Underway at dawn we returned to Bikini and witnessed the utter devastation it visited on the assembled ships. Some of the superstructures were bent, twisted or melted and many of the vessels were sunk. Later viewing of video tapes of the event indicated how little we knew about radiation at the time as many of the officers and men boarded these vessels to check the effect of the blast on the animals used in the experiment, handling I’m sure radiated contaminated carcasses. The thought went through my mind that if a weapon such as the “A” bomb had been used on us at Pearl Harbor there would have been no US fleet left. The same effect would have been realized in any invasion where ships were massed.

Well, the anchor was raised and once again we were on our way home bound for San Francisco. The naval adventure was almost over and I was on the way to being a civilian again.

As we made the port of San Francisco a great fear rose up in me that Ann and her family would be at the dock and whisk me away with a shotgun in my back to be married and produce little ones. Scanning the docks with our powerful binocular long glass I discerned such was not the case and my spirits soared boundlessly. Here I was just turned nineteen with two years of service under my belt and free to seek my pleasures and fortune as I saw fit.

When I received the word (orders) that I was to report to the Treasure Island “OGU” (Outgoing Unit) I knew I was on the way. I gathered all my gear leaving behind my hammock and mattress and took my leave of the U.S.S. Chilton once and for all ! ( I thought).

For some reason or other I thought my stay at Treasure Island would be an overnight affair. It wasn’t. As the days went by though there was nothing to do in the way of work details “we” (several of us from the ship) found that while we had unlimited liberty we didn’t have unlimited funds for our soirees* into town and we soon found ourselves broke.

If we stayed on the base we had food clothing and shelter of course but that seemed to be unheard of at the time and rather than limit ourselves to that fate we instead used USO facilities as much as possible for sandwiches and coffee and at one point even returned to the ship ( still tied up at one of the downtown piers) for a good hot meal.

Well, our day came finally.
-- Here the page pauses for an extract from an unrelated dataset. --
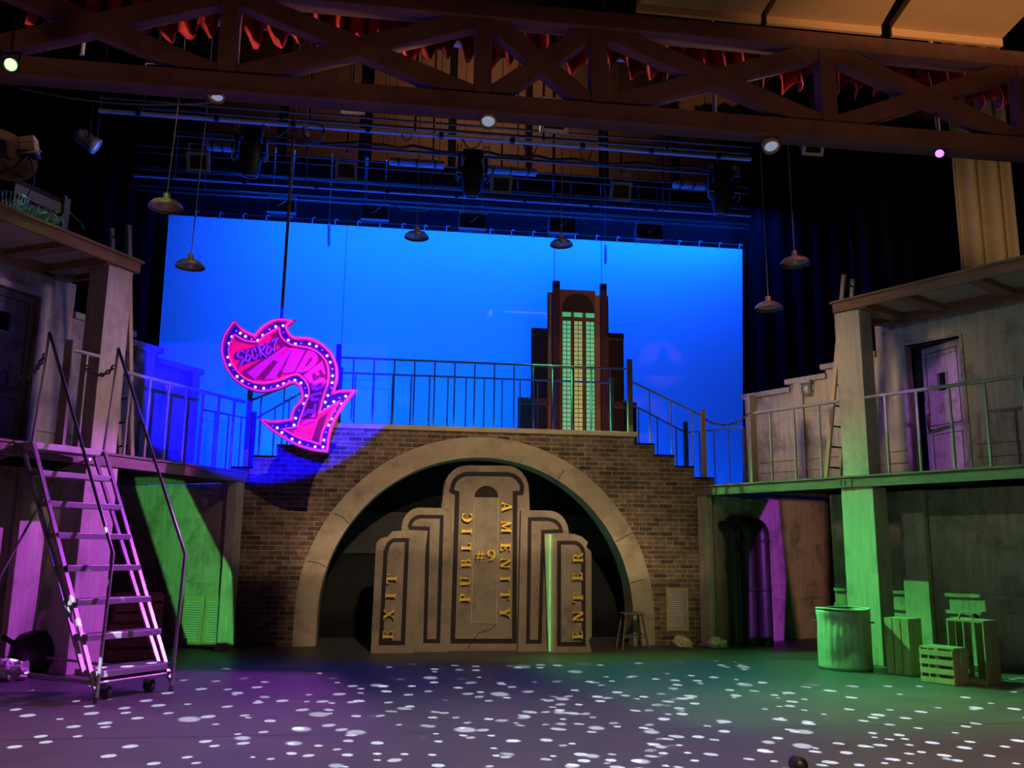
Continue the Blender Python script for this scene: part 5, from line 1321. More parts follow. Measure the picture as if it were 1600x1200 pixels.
LET = {'H': ([[za(*p) for p in [(400, 955), (1270, 345), (1335, 350), (1165, 560), (1240, 585), (1380, 380), (1460, 395), (1050, 1108), (810, 1106), (1145, 690), (1010, 660), (590, 1110)]]], None),
       'I': ([[zb(*p) for p in [(140, 130), (300, 145), (155, 425), (10, 438)]]], None),
       'D': ([[zb(*p) for p in [(330, 150), (400, 160), (450, 210), (460, 270), (420, 340), (340, 400), (270, 425), (172, 426)]]], {0: [[zb(*p) for p in [(372, 225), (388, 262), (335, 335), (275, 375)]]]}),
       'E': ([[zb(*p) for p in [(275, 465), (513, 280), (556, 442), (530, 455), (497, 385), (462, 402), (482, 455), (440, 470), (418, 430), (382, 455), (402, 540), (362, 562)]]], None),
       'O': ([[zb(*p) for p in [(480, 490), (540, 490), (560, 540), (530, 610), (440, 655), (385, 645), (370, 600), (400, 540)]]], {0: [[zb(*p) for p in [(515, 545), (506, 578), (452, 610), (438, 602), (468, 562)]]]}),
       'U': ([[zb(*p) for p in [(358, 735), (378, 690), (512, 665), (502, 698), (402, 714), (402, 742), (475, 742), (468, 775), (378, 785)]]], None),
       'T': ([[zb(*p) for p in [(262, 962), (300, 905), (335, 880), (402, 884), (408, 815), (446, 810), (422, 985), (368, 988), (396, 932), (335, 936), (268, 990)]]], None)}
for k in 'HIDEOUT': pass
for k, (polys, hl) in LET.items(): flat('letter', 'sign_purple', polys, -0.062, hl, 'purple letter %s of HIDEOUT' % k)
flat('flourish', 'sign_purple', [[zb(*p) for p in [(265, 1085), (300, 1045), (400, 1005), (425, 1035), (340, 1055)]]], -0.06)
SEC = {'S': [[(335, 510), (310, 455), (230, 450), (175, 530), (180, 590), (290, 610), (325, 650), (290, 720), (235, 790)]],
       'E': [[(465, 450), (430, 425), (390, 480), (385, 545), (440, 535), (385, 560), (365, 640), (385, 700), (430, 700), (480, 600), (490, 550)]],
       'C': [[(610, 470), (580, 375), (530, 420), (520, 520), (550, 620), (600, 655), (640, 580), (650, 520)]],
       'R': [[(690, 370), (700, 480), (720, 590)], [(640, 375), (700, 330), (780, 315), (820, 340), (780, 400), (705, 455)], [(715, 470), (790, 540), (870, 590)]],
       'E2': [[(945, 270), (910, 235), (870, 290), (865, 350), (920, 355), (865, 390), (850, 480), (880, 530), (930, 500), (980, 400), (975, 370)]],
       'T': [[(1085, 190), (1050, 300), (1030, 460)], [(980, 240), (1050, 175), (1150, 160)]]}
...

We were loaded on a troop train and began our journey home, destination Great lakes Naval Base near Chicago ( where every thing had started). The trip took more than five days, because I guess of the priority we had on the tracks but ultimately we reached Chicago and reported to our station. The rest was academic and I mustered out of the Navy and returned to my home in Chicago.

I should mention that while aboard ship (while not required to do so ) I had signed into the inactive reserve for a period of four years and recall if war broke out again. The four year term was extended to five or six because of the Korean conflict but I escaped being recalled for duty.

Thus ends my tale of navy adventures. The story before and after is so far only in the book (Per my commander of almost 56 years.